Es geht über baufällige Brücken und Pisten, an denen irgendwie gebaut wurde, an dessen Rand Kinder zur Schule laufen, kurz sieht man das Meer, dann fährt man Richtung Landesinneres, einen Berghang hinauf, bis der Weg zu unwegsam für Autos wird, man steigt um auf Motorräder, bis auch sie nicht weiterkommen, und so läuft man zwei Stunden weiter bergauf, durch dichten Wald mit Farnen, so groß wie ein Doppelbett, bis man hinaustritt, in die Sonne, die zerfurchte, aber üppig grüne Berglandschaft breitet sich vor einem aus, und nach einigen weiteren Ecken und unsortierten Gärten sieht man die ersten Wellblechhütten und dahinter die sechs traditionellen Hütten von Wae Rebo. Sie bestehen nur aus einem mehrere Meter hohen kegelförmigen Dach aus Pflanzenfasern. Vor ihnen breiten Frauen und Männer Kaffee zum Trocknen auf geflochtenen Matten aus. Die Hütten wurden rekonstruiert, sie sind eine Art lebendiges Freilichtmuseum, Touristen können hier übernachten.
Vor dem Dorf ist der Friedhof, eine Ansammlung von gefliesten Gräbern, Grabsteinen und Holzkreuzen. Im Dorf zeigt der Guide zuerst eine der Hütten. Hier sind die Vorräte und die Aussaat für das kommende Jahr verwahrt, die Notreserven für Dürrejahre und unter dem Dach die Opfergaben für die Vorfahren. Auf dem Boden sitzen eine Frau und zwei Männer in einer Reihe, einer spricht englisch, ein zweiter in der lokalen Sprache Manggarai. Es ist eine Willkommenszeremonie, die Ahnen heißen die Besucher willkommen. Es bleibt unklar, ob es die gleichen sind, die oben auf dem christlichen Friedhof liegen, oder jene, die man unter dem Dach versorgt.
Eine Reise, die auf die vier Inseln Borneo, Java, Bali und Komodo führt, bietet Diamir an. Die 17 Tage im Doppelzimmer kosten 4140 Euro inklusive Flug. Wer ein Einzelzimmer möchte, zahlt 470 Euro Zuschlag. Mehr unter www.diamir.de.

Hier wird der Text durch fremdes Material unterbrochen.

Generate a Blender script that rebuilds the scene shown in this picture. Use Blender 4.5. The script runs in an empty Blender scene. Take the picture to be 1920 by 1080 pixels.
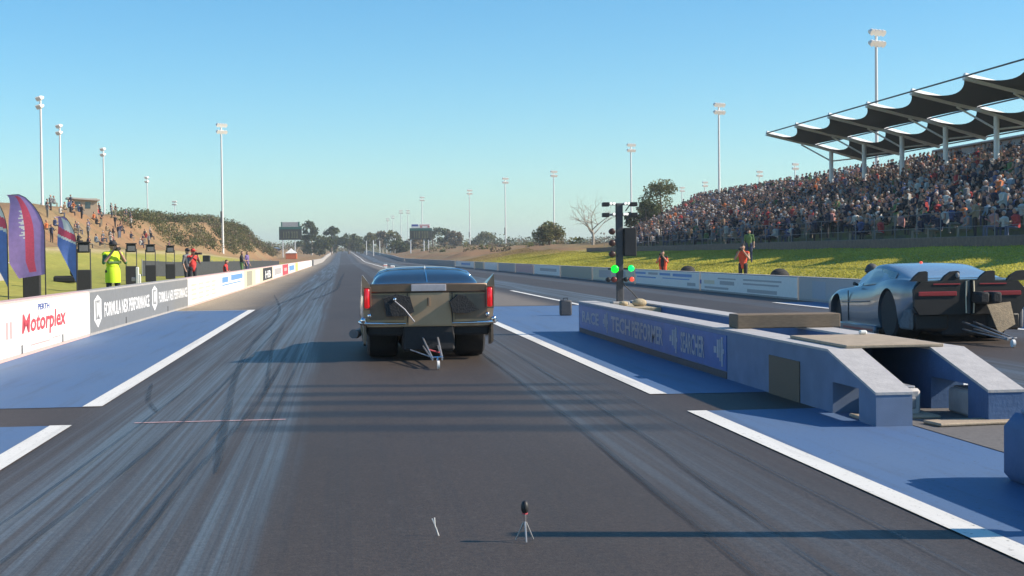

Drei Nächte werden auf Booten verbraucht. Auf Borneo ist es alternativ möglich, in einer Lodge zu schlafen, für 120 Euro pro Nacht. Die Wanderung nach Wae Rebo auf Flores kann man über lokale Anbieter oder online dazubuchen. Kostenpunkt als Kleingruppe rund 150 Euro pro Person.